La vicepresidenta está ahora en el empeño de diseñar un modelo de país para 2030. Defiende que la Administración Pública lidere el proceso de reindustrialización. No hay un solo país avanzado en que sea el Gobierno quien encabece la industrialización. Allá donde el Estado decide lo que hay que producir, cómo, cuándo y a qué precio, la sociedad se empobrece.
Centré la atención en Yolanda Díaz porque es la principal figura a la izquierda del PSOE, está bien valorada en las encuestas y, a veces, recibe parabienes hasta de sus enemigos ‘de clase’, léase el presidente de la CEOE. Si alguien puede resucitar el cadáver dejado por Pablo Iglesias es ella.
Todos sus éxitos son compatibles con un pensamiento político simple, válido para tener un conocimiento esquemático de la realidad, con hallazgos como el palabro ‘matria’, pero inservible para encabezar el programa político que necesita España.
De tanto hablar del pensamiento único, no hemos puesto suficiente atención en los desperfectos que causa la proyección del pensamiento simple al intentar resolver los problemas inevitablemente complejos de la sociedad.
Aquí mismo en Asturias, tenemos ejemplos recientes. Aunque sea un tema menor, la clausura del espectáculo taurino en Gijón da para reflexionar. A mi entender, la clave no está en que haya o no corridas de toros (en Oviedo no las hay y en Bilbao, sí), sino en el hecho que llevó a vetarlas: el nombre de los toros. Sí se hubiesen llamado, ‘Router’ y ‘Wifi’, el año que viene habría corridas.
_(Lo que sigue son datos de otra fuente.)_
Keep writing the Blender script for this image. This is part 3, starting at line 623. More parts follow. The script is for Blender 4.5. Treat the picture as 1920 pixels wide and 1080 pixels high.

Qué puede importar el nombre de un animal, si el mismo no se da por aludido. En el fondo de la polémica late un pensamiento subyacente: los toros son tan importantes como las personas, y por eso puede ser causa de ofensa un nombre inadecuado.
Si a un mueble de Ikea lo llamaran ‘Nigeriano’ no ocurriría nada, porque a los muebles no se los puede humillar ¿En qué espiral de irracionalismo nos estamos adentrando?
Sin abandonar el tema del toro, el arzobispo, Sanz Montes, puso en contraposición la protección del astado y los abortos, y la izquierda tomó la palabra.
Hasta entonces no se había lanzado al ruedo, dejando sola a la alcaldesa de Gijón con lo del programa electoral, la plaza de El Bibio convertida en ágora de la cultura, Gervasia, etcétera.
Lo más sorprendente es que rehuyeran la esencia del problema y se perdieran por los cerros de Úbeda, pidiendo sanción del Vaticano para el arzobispo o comparándolo con Abascal o los talibanes. Por cierto, la semejanza con Abascal no la veo nada ominosa: encabeza el tercer partido parlamentario español, lleva ocho años al frente de Vox y jamás se le ha relacionado con ningún incidente violento, aunque ha sufrido más de uno. Lo de los talibanes ya es otra cosa.
Tercer ejemplo: la reforma del Estatuto de Autonomía sin que nadie la pida, salvo un pequeño grupo que orbita en torno al presupuesto del Principado.
Se va a quebrar el consenso parlamentario en torno al Estatuto por inventar un problema lingüístico que nunca existió. Resulta patético ver a los portavoces parlamentarios pidiendo la cooficialidad para una lengua que no hablan ni en la intimidad.
Domina el pensamiento simple, la aversión por los planteamientos complejos, el gusto por la irracionalidad y la necesidad de llevar la divisa del partido clavada allá en lo alto, en el morrillo de la chaqueta.